Dimenticarsi di se e dell’altro: questo è il prezzo altissimo che la costruzione esige. Gli uomini la edificano insieme, parlando la stessa lingua, ma non lavorano di concerto; non si muovono sinfonicamente ma meccanicamente, come automi in una catena di montaggio, e le parole sono puri segni funzionali per assegnare compiti, ordini, indicazioni su come porre il mattone successivo. A un certo punto tutti hanno sentito migliaia di volte le stesse cose, sanno già cosa fare, sono abituati all’irriflessa obbedienza e autorizzati all’impersonalità. Il loro è un fare senza costruire, un parlare senza dire, un sentire senza ascoltare. Questa è la profonda solitudine di Babele.

Qui si innesta un altro elemento: nel racconto di Babele non si parla di colpa, non c’è condanna ne collera da parte di Dio. Nel Midrasch, al contrario, va in scena un poetico dialogo in cui sono gli angeli che tentano di convincere Dio a intervenire per fermare gli uomini accecati da questa “fatica insensata” [“tu sai che continueranno a guardare in su, Eterno!”], mentre il Signore in qualche modo resiste ai loro suggerimenti spiegando loro che i lavoratori “sono in pace uno con l’altro”, “ faticano di loro spontanea volontà” e la Legge non prevede punizioni per chi costruisce di comune accordo. 

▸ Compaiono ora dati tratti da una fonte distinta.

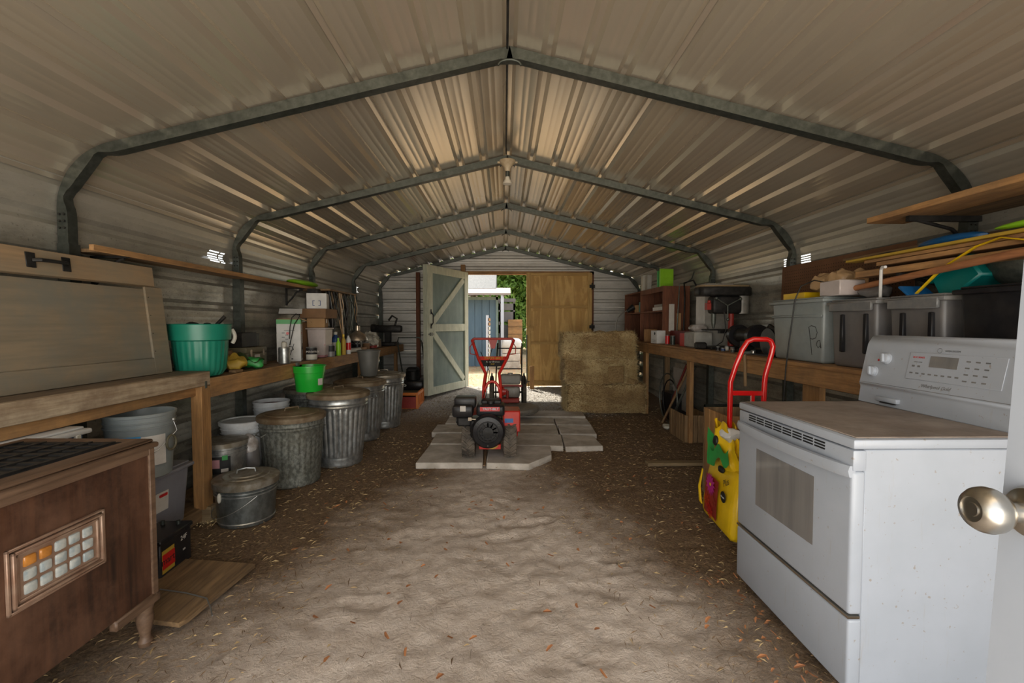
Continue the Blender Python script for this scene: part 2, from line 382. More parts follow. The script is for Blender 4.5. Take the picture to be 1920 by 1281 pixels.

L’Eterno guarda perfino con simpatia l’intento che li muove, ne riconosce la dignità, non teme come una minaccia la loro opera. Ciò che fa scattare la discesa divina è che la costruzione ha preso il sopravvento sulla vita dei costruttori. Gli abitanti di Babele si sono dimenticati di se stessi. I midrascim hanno reso così il ragionamento di Dio: “Li vedo. Si sono trasformati in macchine puntate in un’unica direzione. Li ho lasciati fare finora perché non si ingannano e non si uccidono a vicenda, ma che pace è questa in cui si è perso il valore della vita umana? Venite, scendiamo, tra questi sciocchi, confondiamo le loro lingue e costringiamoli a pensare”. L’Eterno interviene per rianimare queste macchine, per costringere gli uomini a pensare. Quando pronuncia queste parole, il Signore non è irato è “rattristato”. 

Di che natura è la punizione inflitta a Babele? I lavoratori, che fino a quel momento avevano trasmesso con un idioma universale le uniche informazioni meritevoli di essere comunicate, si trovano d’improvviso smarriti sui termini elementari: “Uno chiedo un mattone, e l’altro gli porta della calce: il primo insorge contro il secondo e gli rompe il cranio” è attraverso l’ostacolo del linguaggio che i costruttori si trovano a dover considerare l’altro, che fino ad allora era stato un impersonale ingranaggio inserito in una organizzazione di mirabile efficienza. Da pezzo inerte del cantiere, l’altro diventa un soggetto con cui interagire, se non altro per disporre di un nuovo mattone. La differenza linguistica diventa così quasi paradossalmente lo strumento di una comunicazione che si era interrotta quando la costruzione aveva preso il sopravvento sui costruttori. In questa versione del racconto la divisione delle lingue è l’antidoto alla solitudine non il suo trionfo. La difficoltà nel comunicare risveglia gli uomini di Babele dal loro efficientistico torpore. Per la prima volta dopo molto tempo, si accorgono di essere circondati da persone.